Daha 1923’de Ohannes Kaçuznuni oyuna getirildik, isyan ettik, katlettik, bittik şeklinde özetlenen konuşmasında Osmanlının ne kadar müsamahakar ve ne kadar haklı olduğunu her vesileyle söylemiştir. Ancak yüz sene sonra halen birçok Ermeni bunu hazmedememektedir. O gün bir takım emperyalist güçlerin oyununa gelerek bu coğrafyada tükenmiş olan Taşnak artıkları (kılıç artıkları değil) bugün de benzer güçlerin kuklası durumundaki terör örgütleri üzerinden katliama devam etmektedir. Halen ülke içinde ve sınır ötesi terör gruplarında Ermeni militanlar kan dökmeye devam etmektedir.
Ermenistan devletinin kendisi, Azerbaycan’ın beşte birindeki işgalini sürdürerek terör politikası uygulamaktadır. Bunun sonucunda izole olmuş, ekonomik imkânları sıfırlanmış bir Ermenistan görmekteyiz ki ülke adeta yok olmaktadır. Gittikçe yaşlılar cumhuriyeti haline gelen, gençlerin iş bulmak için Moskova’ya veya Avrupa’ya gitmek zorunda oldukları, birçoğunun bir daha dönmediği bu ülkenin nüfusu 1992’de 3.600’den bugün 2.990 bine düşmüştür. Yani çeyrek asırda yaklaşık %17 azalmıştır. Üstelik bu ülke Sovyet cumhuriyetleri içinde en saf ırk (% 100’e yakın Ermeni) olanı durumundaydı. Dağlık Karabağ savaşı döneminde başta Azerbaycan olmak üzere komşu ülkelerden Ermeni göçü olmuştur, göç vermemiştir (çalışmak için gidenler hariç).
Osmanlı döneminde emperyalist oyuna gelen Ermeniler çok şey kaybettiler.
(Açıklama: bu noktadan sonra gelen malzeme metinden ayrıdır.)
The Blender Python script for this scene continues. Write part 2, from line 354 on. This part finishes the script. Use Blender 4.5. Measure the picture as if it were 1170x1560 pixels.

Bugün de terör örgütleri üzerinden katliama alkış tutan, fırsat buldukça destek veren Ermenilerin kayıp süreci devam etmektedir. Suriye, Irak savaşları ile Türkiye’deki şehir savaşları üzerinden hedef bölgenin nüfusunu bitirmek ve “Büyük Ermenistan”a zemin hazırlamak hayali halen devam etmektedir. Bu hayali besleyen Emperyalist güçler her zaman olmuştur, olacaktır. Ancak birilerinin emperyal politikalarına fuzuli alet olup yok olmaktansa aklı başında her Ermeni yurttaşın ve Ermenistan vatandaşının barış ve güven içinde huzurlu ve müreffeh bir geleceğe yürümesinin çok daha kolay olduğunu bilmesi gerekir. En azından yok olma sürecinin durması için yapılacak başka birşey yoktur.
NOT: “14 Ocak 2017 MHP’li Yusuf HALAÇOĞLU’nun HDP’li PAYLAN’ın soykırım iddiasına cevabı” adresinden Osmanlı Arşivleri eski genel müdürü ve TTK eski başkanı Halaçoğlu’nun açıklamasını lütfen dinleyelim. Yılların birikimi birkaç dakikada özetlenir. Paylan gibilerinin dedelerinin kılıç artığı olmayıp New York ve Baltimore limanlarından ABD’ye giriş kayıtlarına ulaşabileceğini hatırlattı.